━━━ DATA EXCERPT

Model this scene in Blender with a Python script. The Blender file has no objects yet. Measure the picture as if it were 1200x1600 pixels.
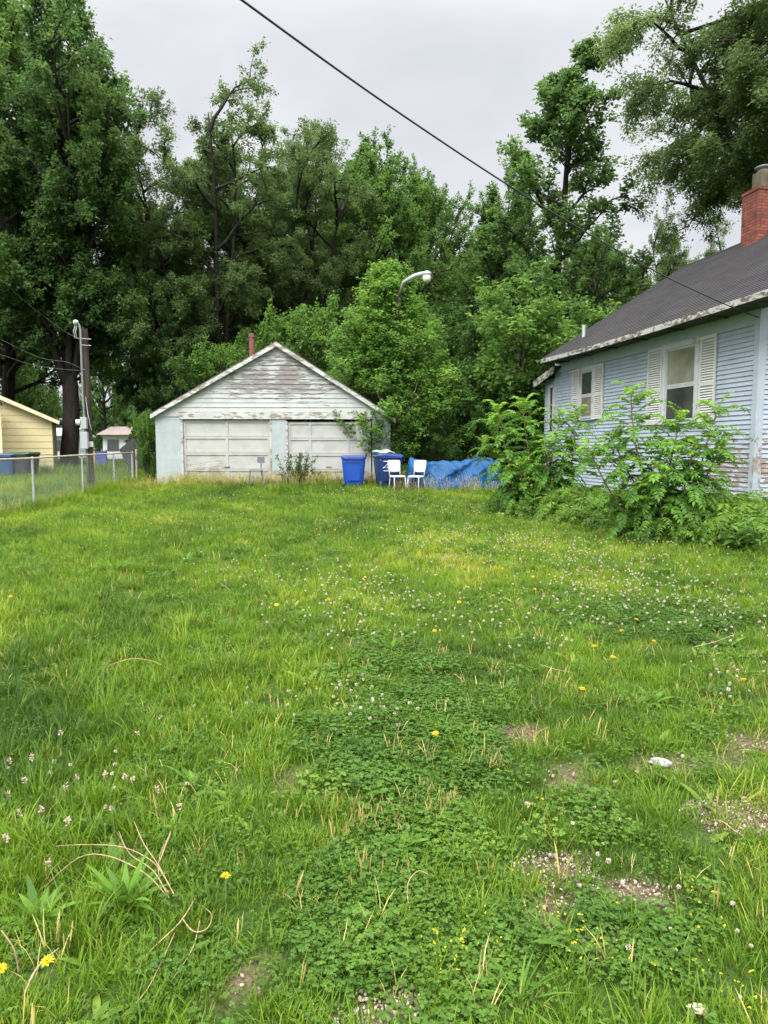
import bpy, math, random
import numpy as np
from mathutils import Vector, Matrix

SC = bpy.context.scene
COL = SC.collection
rnd = random.Random(7)
NR = np.random.default_rng(11)
R = math.radians

# ------------------------------------------------------------------ camera, sky, sun, exposure
F = 1109.0                      # focal length in photo pixels (1200 wide)
PITCH = math.atan(100 / F)      # looking slightly down: horizon at photo row 700
EYE = 1.55
cam = bpy.data.cameras.new("camera")
cam.sensor_fit = 'HORIZONTAL'; cam.sensor_width = 36; cam.lens = F / 1200 * 36
cam.clip_start = 0.05; cam.clip_end = 2000
co = bpy.data.objects.new("camera", cam); COL.objects.link(co)
co.location = (0, 0, EYE); co.rotation_euler = (math.pi / 2 - PITCH, 0, 0)
SC.camera = co

SUN_EL, SUN_AZ = 46, 200
w = bpy.data.worlds.new("World"); SC.world = w; w.use_nodes = True
nt = w.node_tree; nt.nodes.clear()
def N(t, typ, **kw):
    n = t.nodes.new(typ)
    for k, v in kw.items():
        if k in n.inputs: n.inputs[k].default_value = v
        else: setattr(n, k, v)
    return n
def ramp(t, stops, interp='LINEAR'):
    n = t.nodes.new('ShaderNodeValToRGB'); cr = n.color_ramp; cr.interpolation = interp
    while len(cr.elements) < len(stops): cr.elements.new(0.5)
    for e, (p, c) in zip(cr.elements, stops):
        e.position = p; e.color = (*c, 1) if len(c) == 3 else c
    return n
def mixc(t, fac, a, b, blend='MIX'):
    n = t.nodes.new('ShaderNodeMix'); n.data_type = 'RGBA'; n.blend_type = blend
    for s, v in ((0, fac), (6, a), (7, b)):
        if hasattr(v, 'node'): t.links.new(v, n.inputs[s])
        elif isinstance(v, (int, float)): n.inputs[s].default_value = v
        else: n.inputs[s].default_value = (*v, 1)
    return n.outputs[2]
out = N(nt, 'ShaderNodeOutputWorld'); bg = N(nt, 'ShaderNodeBackground')
bg.inputs['Strength'].default_value = 0.1
sky = N(nt, 'ShaderNodeTexSky', sky_type='NISHITA', sun_disc=False)
sky.sun_elevation = R(SUN_EL); sky.sun_rotation = R(SUN_AZ); sky.dust_density = 4
tc = N(nt, 'ShaderNodeTexCoord'); mp = N(nt, 'ShaderNodeMapping')
mp.inputs['Scale'].default_value = (1.0, 1.0, 2.6)
nt.links.new(tc.outputs['Generated'], mp.inputs['Vector'])
cl = N(nt, 'ShaderNodeTexNoise', Scale=2.1, Detail=5.0, Roughness=0.5, Distortion=0.35)
nt.links.new(mp.outputs[0], cl.inputs['Vector'])
cr = ramp(nt, [(0.30, (4.05, 4.22, 4.52)), (0.50, (4.85, 4.98, 5.22)), (0.66, (5.9, 5.98, 6.12))])
nt.links.new(cl.outputs['Fac'], cr.inputs[0])
# overcast sky: brighter towards the zenith
sp = N(nt, 'ShaderNodeSeparateXYZ'); nt.links.new(tc.outputs['Generated'], sp.inputs[0])
gr = ramp(nt, [(0.0, (0.98, 0.98, 0.98)), (0.52, (1.0, 1.0, 1.0)), (0.75, (3.6, 3.52, 3.4)), (1.0, (4.8, 4.7, 4.5))])
nt.links.new(sp.outputs[2], gr.inputs[0])
cc = mixc(nt, 1.0, cr.outputs[0], gr.outputs[0], 'MULTIPLY')
# sky glow added round the sun, unseen behind the camera, to brighten the trees
dt = N(nt, 'ShaderNodeVectorMath', operation='DOT_PRODUCT'); nt.links.new(tc.outputs['Generated'], dt.inputs[0])
dt.inputs[1].default_value = (math.sin(R(SUN_AZ))*math.cos(R(SUN_EL)), math.cos(R(SUN_AZ))*math.cos(R(SUN_EL)), math.sin(R(SUN_EL)))
gl_ = ramp(nt, [(0.25, (1, 1, 1)), (0.7, (1.9, 1.88, 1.84)), (1.0, (2.6, 2.55, 2.45))]); nt.links.new(dt.outputs['Value'], gl_.inputs[0])
cc = mixc(nt, 1.0, cc, gl_.outputs[0], 'MULTIPLY')
nt.links.new(mixc(nt, 0.04, cc, sky.outputs[0]), bg.inputs['Color'])
nt.links.new(bg.outputs[0], out.inputs[0])

sl = bpy.data.lights.new("sun", 'SUN'); sl.energy = 1.5; sl.angle = R(25); sl.color = (1, 0.97, 0.92)
so = bpy.data.objects.new("sun", sl); COL.objects.link(so)
so.rotation_euler = (R(90 - SUN_EL), 0, R(180 - SUN_AZ))
so.location = (0, -20, 40)
SC.view_settings.view_transform = 'Standard'; SC.view_settings.look = 'None'
SC.view_settings.gamma = 1; SC.view_settings.exposure = 0.75
cy = SC.cycles
cy.max_bounces = 6; cy.diffuse_bounces = 4; cy.glossy_bounces = 2; cy.transmission_bounces = 4
cy.transparent_max_bounces = 4; cy.caustics_reflective = False; cy.caustics_refractive = False

# ------------------------------------------------------------------ pixel -> world
def ray(px, py):
    c, s = math.cos(PITCH), math.sin(PITCH)
    x = (px - 600) / F; y = -(py - 800) / F
    return Vector((x, c + y * s, -s + y * c))
def at(px, py, Y):
    d = ray(px, py); k = Y / d.y
    return Vector((d.x * k, Y, EYE + d.z * k))

def ss(a, b, v):
    t = np.clip((v - a) / (b - a), 0, 1); return t * t * (3 - 2 * t)
VNC = {}
def vn(x, y, f, seed):           # cheap smooth noise in -1..1
    if seed not in VNC:
        r = np.random.default_rng(seed)
        VNC[seed] = [(r.uniform(0, 6.283), r.uniform(0.6, 1.5), r.uniform(0, 6.283)) for _ in range(7)]
    o = 0
    for a, k, p in VNC[seed]:
        o = o + np.sin((x * math.cos(a) + y * math.sin(a)) * k * f + p)
    return o / 4.2
def gz(x, y):
    x = np.asarray(x, float); y = np.asarray(y, float)
    b = 0.10 * ss(6, 16, y) + 0.36 * ss(15, 22.5, y)
    r = 0.5 * ss(3.2, 7.2, x) * ss(5, 12.5, y) * (1 - 0.75 * ss(13, 21, y))
    l = -0.26 * ss(-5.5, -8.7, x) * ss(12, 20, y) * (1 - ss(24, 30, y))
    far = 0.12 * ss(24, 40, y)
    n = 0.022 * vn(x, y, 1.3, 3) * ss(60, 30, y) + 0.012 * vn(x, y, 4.0, 4) * ss(40, 10, y)
    return b + r + l + far + n
def gzf(x, y): return float(gz(x, y))
def ground_at(px, py):
    d = ray(px, py); t = 0.5
    while t < 60:
        p = Vector((0, 0, EYE)) + d * t
        if p.z <= gzf(p.x, p.y): break
        t *= 1.05
    lo, hi = t/1.05, t
    for _ in range(9):
        t = (lo+hi)/2; p = Vector((0, 0, EYE)) + d * t
        if p.z <= gzf(p.x, p.y): hi = t
        else: lo = t
    return p
def ground_pt(px, Y):            # on the ground below picture column px at distance Y
    x = (px - 600) / F * Y * 1.0
    return Vector((x, Y, gzf(x, Y)))

# ------------------------------------------------------------------ objects
def tag(o, label=None, cat=None, group=None, kind=None):
    if label: o['label'] = label
    if cat: o['category'] = cat
    if group: o['group'] = group
    if kind: o['kind'] = kind
    return o
def empty(name, loc=(0, 0, 0), rz=0, label=None, cat=None, group=None):
    o = bpy.data.objects.new(name, None); COL.objects.link(o)
    o.location = loc; o.rotation_euler = (0, 0, rz); o.empty_display_size = 0.1
    return tag(o, label, cat, group)
def copy_tree(o, parent=None):
    c = o.copy(); COL.objects.link(c)
    if parent: c.parent = parent
    for ch in list(o.children): copy_tree(ch, c)
    return c

def spline(P, n=6):
    P = [Vector(p) for p in P]; pts = []
    for k in range(len(P)-1):
        p0, p1, p2, p3 = P[max(k-1, 0)], P[k], P[k+1], P[min(k+2, len(P)-1)]
        for q in range(n):
            u = q/n; pts.append(0.5*((2*p1)+(p2-p0)*u+(2*p0-5*p1+4*p2-p3)*u*u+(3*p1-p0-3*p2+p3)*u**3))
    return pts + [P[-1]]
class MB:
    def __init__(s): s.v = []; s.f = []
    def quad(s, a, b, c, d):
        i = len(s.v); s.v += [tuple(a), tuple(b), tuple(c), tuple(d)]; s.f.append((i, i+1, i+2, i+3)); return s
    def poly(s, pts):
        i = len(s.v); s.v += [tuple(p) for p in pts]; s.f.append(tuple(range(i, i+len(pts)))); return s
    def box(s, x0, x1, y0, y1, z0, z1):
        i = len(s.v)
        s.v += [(x, y, z) for z in (z0, z1) for y in (y0, y1) for x in (x0, x1)]
        s.f += [tuple(i+k for k in q) for q in ((0,2,3,1),(4,5,7,6),(0,1,5,4),(2,6,7,3),(0,4,6,2),(1,3,7,5))]
        return s
    def prism(s, pts, off):      # polygon pts extruded by vector off
        n = len(pts); i = len(s.v); off = Vector(off)
        s.v += [tuple(p) for p in pts] + [tuple(Vector(p) + off) for p in pts]
        s.f.append(tuple(range(i, i+n))); s.f.append(tuple(range(i+2*n-1, i+n-1, -1)))
        for k in range(n):
            j = (k+1) % n; s.f.append((i+k, i+n+k, i+n+j, i+j))
        return s
    def tube(s, pts, rad, n=8, cap=True):
        pts = [Vector(p) for p in pts]
        if isinstance(rad, (int, float)): rad = [rad]*len(pts)
        i0 = len(s.v); u = None
        for k, p in enumerate(pts):
            t = (pts[min(k+1, len(pts)-1)] - pts[max(k-1, 0)])
            t = t.normalized() if t.length > 1e-9 else Vector((0,0,1))
            if u is None:
                u = t.orthogonal().normalized()
            u = (u - t*u.dot(t))
            u = u.normalized() if u.length > 1e-6 else t.orthogonal().normalized()
            v = t.cross(u)
            for q in range(n):
                a = 2*math.pi*q/n
                s.v.append(tuple(p + (u*math.cos(a)+v*math.sin(a))*rad[k]))
        for k in range(len(pts)-1):
            for q in range(n):
                r2 = (q+1) % n
                s.f.append((i0+k*n+q, i0+k*n+r2, i0+(k+1)*n+r2, i0+(k+1)*n+q))
        if cap:
            s.f.append(tuple(i0+q for q in reversed(range(n))))
            s.f.append(tuple(i0+(len(pts)-1)*n+q for q in range(n)))
        return s
    def lathe(s, prof, c=(0,0,0), n=20):
        i0 = len(s.v)
        for r_, z in prof:
            for q in range(n):
                a = 2*math.pi*q/n; s.v.append((c[0]+r_*math.cos(a), c[1]+r_*math.sin(a), c[2]+z))
        for k in range(len(prof)-1):
            for q in range(n):
                r2 = (q+1) % n
                s.f.append((i0+k*n+q, i0+k*n+r2, i0+(k+1)*n+r2, i0+(k+1)*n+q))
        s.f.append(tuple(i0+q for q in reversed(range(n)))); s.f.append(tuple(i0+(len(prof)-1)*n+q for q in range(n)))
        return s
    def build(s, name, mat, parent=None, smooth=False, bevel=0, label=None, cat=None, group=None, kind=None, link=True):
        m = bpy.data.meshes.new(name); m.from_pydata(s.v, [], s.f); m.update()
        if smooth: m.polygons.foreach_set('use_smooth', [True]*len(m.polygons))
        m.materials.append(mat)
        o = bpy.data.objects.new(name, m)
        if link: COL.objects.link(o)
        if parent: o.parent = parent
        if bevel:
            b = o.modifiers.new('bevel', 'BEVEL'); b.width = bevel; b.segments = 2; b.limit_method = 'ANGLE'
        return tag(o, label, cat, group, kind)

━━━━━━

§ **BRIEF**
Exactly as written, please give again the lines from the beginning of the listing through the line containing "SC.camera = co", inclusive, without any pictures.

§ **FINAL ANSWER**
Model this scene in Blender with a Python script. The Blender file has no objects yet. Measure the picture as if it were 1200x1600 pixels.
import bpy, math, random
import numpy as np
from mathutils import Vector, Matrix

SC = bpy.context.scene
COL = SC.collection
rnd = random.Random(7)
NR = np.random.default_rng(11)
R = math.radians

# ------------------------------------------------------------------ camera, sky, sun, exposure
F = 1109.0                      # focal length in photo pixels (1200 wide)
PITCH = math.atan(100 / F)      # looking slightly down: horizon at photo row 700
EYE = 1.55
cam = bpy.data.cameras.new("camera")
cam.sensor_fit = 'HORIZONTAL'; cam.sensor_width = 36; cam.lens = F / 1200 * 36
cam.clip_start = 0.05; cam.clip_end = 2000
co = bpy.data.objects.new("camera", cam); COL.objects.link(co)
co.location = (0, 0, EYE); co.rotation_euler = (math.pi / 2 - PITCH, 0, 0)
SC.camera = co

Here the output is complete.